Namun di sisi lain, kebolehan berijtihad menimbulkan sebuah celah menurut pendapat sebagian golongan. Hal tersebut adalah bahwa Islam masih berevolusi mengikuti peradaban manusia, meskipun ketetapan final Allah SWT telah diputuskan. Dengan demikian, Al-Qur’an dan Sunah sebagai dua sumber utama syariat dan hukum-hukum Islam, dinilai tak lagi relevan.

Di balik permasalahan ini, terdapat satu hal yang luput mengenai pemaknaan ijtihad.
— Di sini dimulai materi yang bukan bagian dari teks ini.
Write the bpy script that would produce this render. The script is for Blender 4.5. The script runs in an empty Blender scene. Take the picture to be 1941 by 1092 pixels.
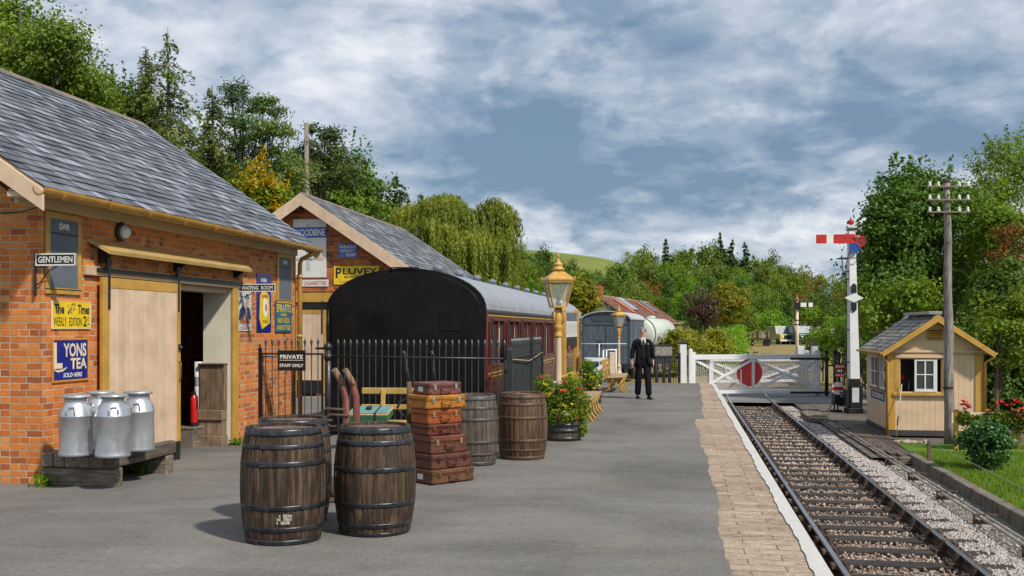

Menurut Prof. Quraish Shihab, bahwa ijtihad para ulama dan cendekiawan berfungsi untuk mencapai pengetahuan dengan mengkaji permasalahan-permasalahan baru, lalu mengaitkannya ke dalam kaidah-kaidah yang telah disimpulkan Al-Qur’an dan Sunah. Dengan kata lain, hukum-hukum hasil dari ijtihad tersebut bukanlah bentuk evolusi dan relativitas dari hukum Islam yang telah dipatenkan. Hal ini disebabkan, apabila ternyata hasil ijtihad mereka tersebut bertolak belakang atau berselisih dengan dua sumber hukum utama Islam, setiap umat Islam berhak untuk mencampakkannya dan kembali kepada hukum asalnya.
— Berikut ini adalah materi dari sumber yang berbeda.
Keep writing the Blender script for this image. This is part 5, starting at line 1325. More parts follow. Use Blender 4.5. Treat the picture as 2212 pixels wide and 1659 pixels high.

Adanya ijtihad ulama menunjukkan bahwa Islam yang dibawa oleh utusan terakhir bersifat fleksibel dan universal. Eksistensinya merupakan cara Islam dalam menjawab permasalahan-permasalahan baru yang terus berkembang sebagai konsekuensi dari berkembangnya peradaban manusia. Tentu hal ini tanpa mengorbankan fungsi utamanya, yaitu membawa umat manusia menuju kesejahteraan duniawi dan ukhrawi.

Dikotomi antara modernisasi dan agama memang selalu diperdebatkan. Ilmu pengetahuan yang terus berkembang mempengaruhi hampir seluruh aspek kehidupan manusia. Sedang di sisi lain, kebakuan agama selalu menjadi momok yang kerap dikambinghitamkan. Selaras dengan hal ini, Muhammad al-Bahy, seorang cendekiawan jebolan al-Azhar dan Jerman, dalam karyanya yang berjudul “Al-Fikr al-Islâmî wa al-Mujtama’ al-Mu’ashir: Musykilât al-Hukm wa al-Taujîh”, mengangkat sebuah pembahasan mengenai sekelumit permasalahan ini. Melalui salah satu sub judulnya, ia menerangkan bahwasanya ilmu lah yang berkembang bukan agama.
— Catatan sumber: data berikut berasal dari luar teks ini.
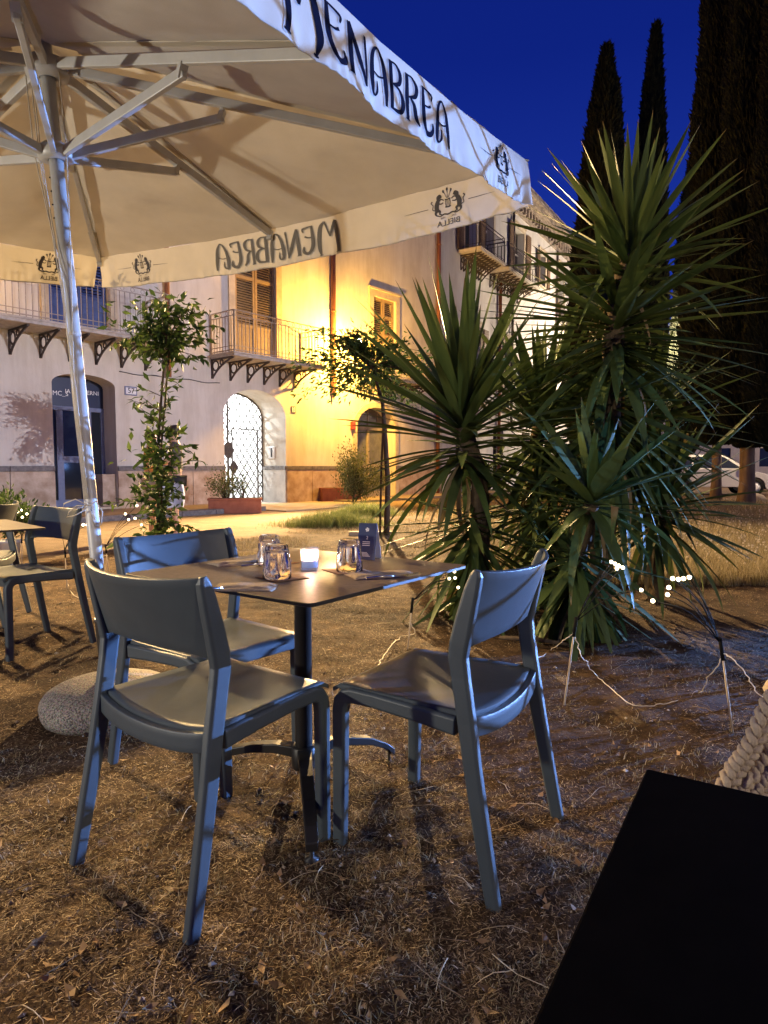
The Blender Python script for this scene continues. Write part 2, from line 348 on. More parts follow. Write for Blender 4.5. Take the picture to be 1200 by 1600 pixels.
# fallen dry leaves
mb = MB()
for i in range(520):
    Y = .95 * (7.5 / .95) ** random.random(); X = random.uniform(-.62, .62) * Y
    if path_w(X, Y) > .5: continue
    l = random.uniform(.010, .026); z = float(gheight(X, Y)) + .008; M4 = Matrix.Translation((X, Y, z)) @ Matrix.Rotation(random.random() * 6.28, 4, 'Z') @ Matrix.Rotation(random.gauss(0, .4), 4, 'X'); c_ = random.uniform(.1, .5) * l
    mb.add([M4 @ Vector(q) for q in ((-l, 0, c_), (-.2 * l, .42 * l, 0), (l, 0, c_), (-.2 * l, -.42 * l, 0), (0, 0, -.2 * c_))], [(0, 4, 1), (1, 4, 2), (2, 4, 3), (3, 4, 0)])
M_litter = island_mat('leaf_litter', [(0, (.07, .04, .02)), (1, (.42, .27, .14)), (.5, (.2, .12, .06))], translucent=.1)
tag(mb.build('leaf_litter', M_litter), 'small curled dry leaves strewn over the straw', 'leaf litter', kind='stuff')
# small stones, clods and bits of litter
mb = MB()
for i in range(700):
    Y = .9 * (8 / .9) ** random.random(); X = random.uniform(-.62, .62) * Y; r = random.uniform(.003, .011) * (1 + .1 * Y); z = float(gheight(X, Y))
    M4 = Matrix.Translation((X, Y, z + r * .3)) @ Matrix.Rotation(random.random() * 6, 4, 'Z') @ Matrix.Diagonal((r, r * .7, r * .5, 1))
    t = (1 + 5 ** .5) / 2
    vs = [M4 @ (Vector(q).normalized() * random.uniform(.8, 1.15)) for q in [(1, 0, 0), (-1, 0, 0), (0, 1, 0), (0, -1, 0), (0, 0, 1), (0, 0, -1)]]
    mb.add(vs, [(0, 2, 4), (2, 1, 4), (1, 3, 4), (3, 0, 4), (2, 0, 5), (1, 2, 5), (3, 1, 5), (0, 3, 5)])
M_stone = island_mat('pebble', [(0, (.10, .07, .045)), (1, (.5, .44, .36)), (.6, (.22, .16, .11))], translucent=0)
tag(mb.build('pebbles', M_stone), 'tiny stones and clods scattered through the straw', 'pebbles', kind='stuff')
# tall dry field on the right
n = 120000; Y = 5.6 * (19 / 5.6) ** np.random.rand(n); X = np.random.rand(n) * (Y * .66 - 1.2) + 1.2
edge = 6.0 + (fbm(X * .9, Y * .9) - .5) * 1.6 - (X - 2) * .12; k = (Y > edge) & (path_w(X, Y) < .3)
xy = np.stack([X, Y], 1)[k]; n = len(xy)
st = blades('dry_field_grass', xy, .07 + .15 * np.random.rand(n), R(4) + R(28) * np.random.rand(n), .0022 + .0005 * xy[:, 1], R(30) * np.random.rand(n), M_drygrass)
tag(st, 'tall dry grass field beyond the yuccas on the right', 'dry grass', kind='stuff')
mb = MB()
for i in range(1300):
    Y = 6.2 * (14 / 6.2) ** random.random(); X = random.uniform(1.6, Y * .64); z = random.uniform(.12, .27); r = random.uniform(.006, .012)
    mb.tube([(X, Y, z - r), (X, Y, z), (X, Y, z + r)], [.002, r, .002], n=4, cap=False)
tag(mb.build('seed_heads', mat('seed_head', (.60, .52, .38), rough=.9)), 'pale round seed heads over the dry field', 'seed heads', kind='stuff')
# middle band of thin grass between path and garden
n = 60000; Y = 6.5 * (17 / 6.5) ** np.random.rand(n); X = -2.6 + np.random.rand(n) * (3.0 + Y * .12)
k = (path_w(X, Y) < .5) & (fbm(X * 1.7, Y * 1.7) > .42); xy = np.stack([X, Y], 1)[k]; n = len(xy)
st = blades('verge_grass', xy, .03 + .05 * np.random.rand(n), R(8) + R(45) * np.random.rand(n), .003 + .001 * np.random.rand(n), R(35) * np.random.rand(n), M_drygrass)
tag(st, 'thin yellow grass along the edge of the dusty path', 'dry grass', kind='stuff')
def tuft(px, py, w, h, n, label):
    c = gp(px, py); a = np.random.randn(n) * w * .42; b = np.random.randn(n) * w * .22; xy = np.stack([c.x + a, c.y + b], 1)
    hh = h * (.5 + .6 * np.random.rand(n)) * np.exp(-(a / w) ** 2 * .8)
    o = blades('grass_clump', xy, hh, R(4) + R(38) * np.random.rand(n), .004 + .003 * np.random.rand(n), R(50) * np.random.rand(n), M_green)
    return tag(o, label, 'grass clump')
tuft(520, 822, 1.0, .36, 5200, 'wide green grass clump at the end of the dusty path')
tuft(570, 806, .8, .40, 3200, 'green grass clump under the bush beside the terracotta pot')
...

Akhir kata, term Islam shâlih li kulli zamân wa makân sejalan dengan realitas keadaan zaman sekarang. Meski sudah dipatenkan kurang lebih 14 abad silam, syariat dan hukum-hukum Islam masih tetap relevan dengan permasalahan-permasalahan sekarang. Tersebab di dalam syariat Islam, Allah SWT menetapkan prinsip-prinsip dasar yang tidak berubah, namun dapat menangguhkan rincian ketetapan-ketetapannya sesuai dengan situasi dan kondisi masyarakat melalui ijtihad para ulama. Sehingga, konkretisasi universalitas Islam tersebut dapat diaktualisasikan dan diterapkan di setiap zaman, keadaan dan tempat.